» **AIM OF THE EXERCISE**:
Retype, word for word, the lines from the first line of the entries through the line that holds "scene = bpy.context.scene"; leave out the pictures.
━━━━━ INPUT MATERIAL ━━━━━
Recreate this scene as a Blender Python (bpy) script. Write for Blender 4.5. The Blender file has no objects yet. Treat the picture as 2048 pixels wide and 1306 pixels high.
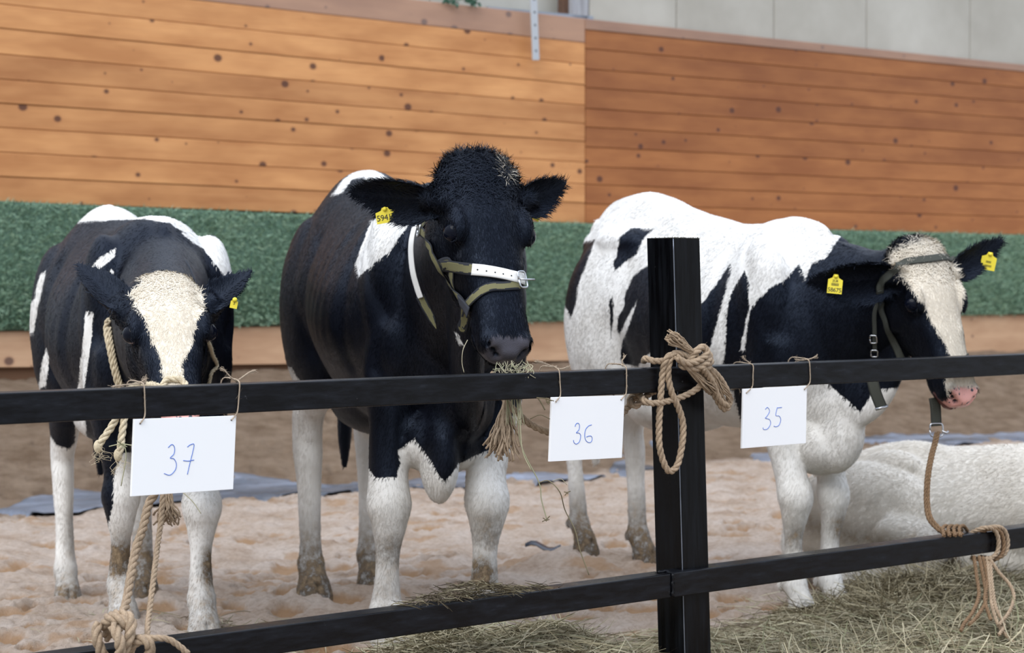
import bpy, bmesh, math, random
import numpy as np
from mathutils import Vector, Matrix
from mathutils.bvhtree import BVHTree
rng = np.random.default_rng(7)
random.seed(7)
C = bpy.context.scene.collection
scene = bpy.context.scene

# ------------------------------------------------------------ camera, world, light, exposure
F = 3982.0                                   # focal length in pixels of the 2048 px wide frame (70 mm lens)
CAM_Z = 1.05
TANP = 83.0 / F
PITCH = math.atan(TANP)
cam = bpy.data.cameras.new('camera'); cam.lens = F * 36.0 / 2048.0; cam.sensor_width = 36.0
cam.clip_end = 200
cam.dof.use_dof = True; cam.dof.focus_distance = 4.7; cam.dof.aperture_fstop = 5.6
camo = bpy.data.objects.new('camera', cam); C.objects.link(camo)
camo.location = (0, 0, CAM_Z); camo.rotation_euler = (math.pi / 2 - PITCH, 0, 0)
scene.camera = camo
scene.view_settings.view_transform = 'Standard'
scene.view_settings.look = 'None'
scene.view_settings.gamma = 1.0
scene.view_settings.use_curve_mapping = False
scene.view_settings.exposure = 0.5

world = bpy.data.worlds.new('world'); scene.world = world; world.use_nodes = True
wn = world.node_tree.nodes; wl = world.node_tree.links
bg = wn['Background']
tcw = wn.new('ShaderNodeTexCoord'); sxw = wn.new('ShaderNodeSeparateXYZ'); rpw = wn.new('ShaderNodeValToRGB')
wl.new(tcw.outputs['Generated'], sxw.inputs[0]); wl.new(sxw.outputs['Z'], rpw.inputs[0])
rpw.color_ramp.elements[0].position = 0.0; rpw.color_ramp.elements[0].color = (0.36, 0.37, 0.38, 1)
rpw.color_ramp.elements[1].position = 0.6; rpw.color_ramp.elements[1].color = (0.98, 1.10, 1.32, 1)
wl.new(rpw.outputs[0], bg.inputs['Color']); bg.inputs['Strength'].default_value = 1.0

sun = bpy.data.lights.new('soft_daylight', 'SUN'); sun.energy = 1.6; sun.angle = math.radians(50); sun.color = (1.0, 0.97, 0.92)
suno = bpy.data.objects.new('soft_daylight', sun); C.objects.link(suno)
suno.rotation_euler = (math.radians(42), 0, math.radians(-28))

# ------------------------------------------------------------ geometry helpers
def ray(px, py):
    a = (px - 1024.0) / F; b = -(py - 653.0) / F
    cp, sp = math.cos(PITCH), math.sin(PITCH)
    return Vector((a, cp + b * sp, -sp + b * cp))

def P(px, py, Y):
    """world point on the sight line through a point of the photograph, Y metres deep"""
    d = ray(px, py)
    return Vector((0, 0, CAM_Z)) + d * (Y / d.y)

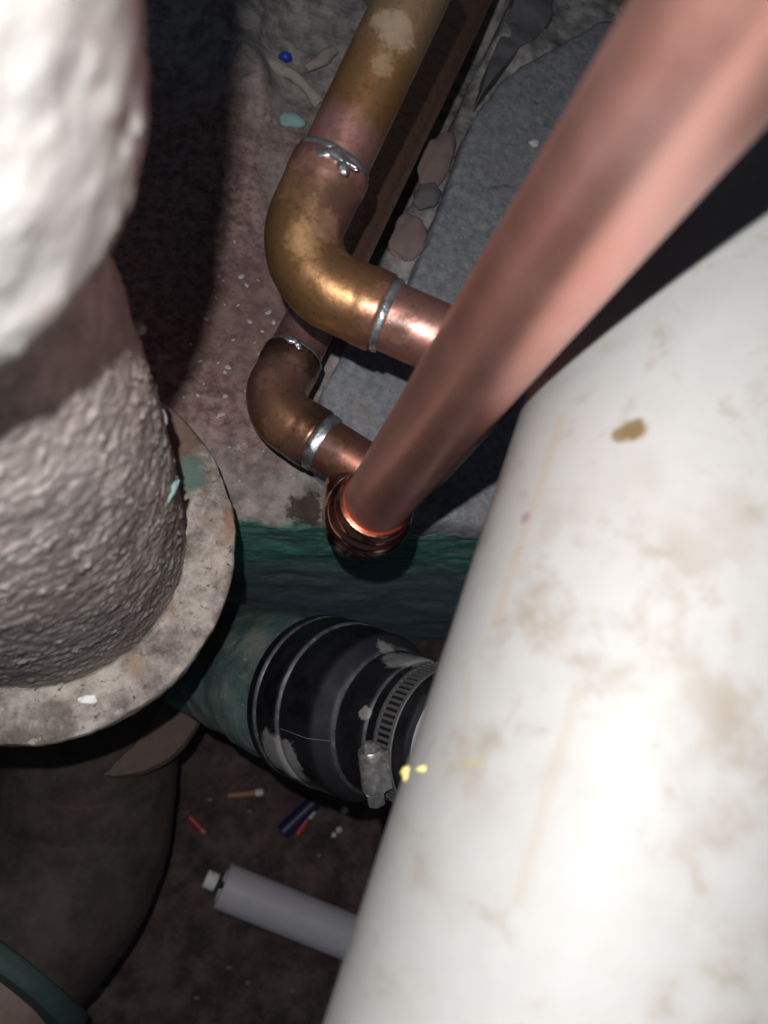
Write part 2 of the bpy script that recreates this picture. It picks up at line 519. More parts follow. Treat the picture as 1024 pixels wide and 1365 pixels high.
# ================================================================ the setting
def ledge():
    xs = np.unique(np.r_[np.linspace(-2.0, -.2, 34), np.arange(-.2, .42, .0026), np.linspace(.42, 2.0, 30)])
    face = np.r_[np.linspace(0, .36, 40, endpoint=False), np.linspace(.36, .43, 22, endpoint=False)]
    tops = np.r_[np.arange(.125, .60, .0030), np.linspace(.60, 2.2, 34)]
    rows = [(.125, z) for z in face] + [(y, .43) for y in tops]
    Yv = np.repeat([r[0] for r in rows], len(xs)); Zv = np.repeat([r[1] for r in rows], len(xs))
    Xv = np.tile(xs, len(rows))
    Pn = np.array([Xv, Yv, Zv]).T
    istop = np.repeat(np.arange(len(rows)) >= len(face), len(xs))
    n1 = fbm(Pn, 40, 3, 1); n2 = fbm(Pn, 160, 2, 5)
    # the rounded, chipped arris
    d = np.where(istop, np.clip((Yv - .125) / .010, 0, 1), np.clip((.43 - Zv) / .010, 0, 1))
    rnd = (1 - d) ** 2
    chip = .0022 * np.clip(fbm(Pn * [1, .2, .2], 55, 3, 9) + .2, 0, 2)
    Z2 = Zv + np.where(istop, .0022 * n1 + .0006 * n2, 0) - rnd * (.0025 + chip)
    Y2 = Yv + np.where(istop, 0, .0018 * n1 + .0005 * n2) + rnd * (.0025 + chip) + .0022 * fbm(Pn * [1, 0, 0], 14, 2, 3)
    for (bx, by, bz), sx, sy, h in (
            ((-0.0063, 0.4782, 0.4300), .022, .060, .016), ((0.0057, 0.4252, 0.4300), .014, .020, .014), ((-0.0062, 0.3759, 0.4300), .03, .05, .006),
            ((0.1360, 0.3903, 0.4300), .010, .022, .009), ((0.1174, 0.3224, 0.4300), .012, .016, .008), ((0.0277, 0.1276, 0.4300), .03, .02, .003),
            ((0.2064, 0.5249, 0.4300), .03, .035, .012)):
        g = np.exp(-((Xv - bx) / sx) ** 2 - ((Yv - by) / sy) ** 2)
        Z2 = Z2 + np.where(istop, h * np.clip(g * 1.5, 0, 1) * (1 + .25 * n1), 0)
    # the open joint beside the lower copper pipe
    jt = [(0.2120, 0.6255, 0.4300), (0.1833, 0.5606, 0.4300), (0.1283, 0.4218, 0.4300), (0.0803, 0.3131, 0.4300)]
    dist = np.full(len(Xv), 9.0)
    for a, b in zip(jt[:-1], jt[1:]):
        a, b = np.array(a[:2]), np.array(b[:2]); u = b - a
        t = np.clip(((Xv - a[0]) * u[0] + (Yv - a[1]) * u[1]) / (u @ u), 0, 1)
        dist = np.minimum(dist, np.hypot(Xv - a[0] - u[0] * t, Yv - a[1] - u[1] * t))
    w = np.clip((.0185 + .0025 * n1 - dist) / .004, 0, 1)
    Z2 = Z2 - np.where(istop, .085 * w * w * (3 - 2 * w), 0)
    V = np.array([Xv, Y2, Z2]).T
    nx = len(xs)
    F = [(i * nx + j, i * nx + j + 1, (i + 1) * nx + j + 1, (i + 1) * nx + j) for i in range(len(rows) - 1) for j in range(nx - 1)]
    o = link('wall_back', mesh('wall_back', V, F), M_LEDGE)
    return tag(o, 'low brown dusty concrete ledge with a green painted front face', kind='structure')
ledge()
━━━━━
» **EXERCISE ANSWER**:
Recreate this scene as a Blender Python (bpy) script. Write for Blender 4.5. The Blender file has no objects yet. Treat the picture as 2048 pixels wide and 1306 pixels high.
import bpy, bmesh, math, random
import numpy as np
from mathutils import Vector, Matrix
from mathutils.bvhtree import BVHTree
rng = np.random.default_rng(7)
random.seed(7)
C = bpy.context.scene.collection
scene = bpy.context.scene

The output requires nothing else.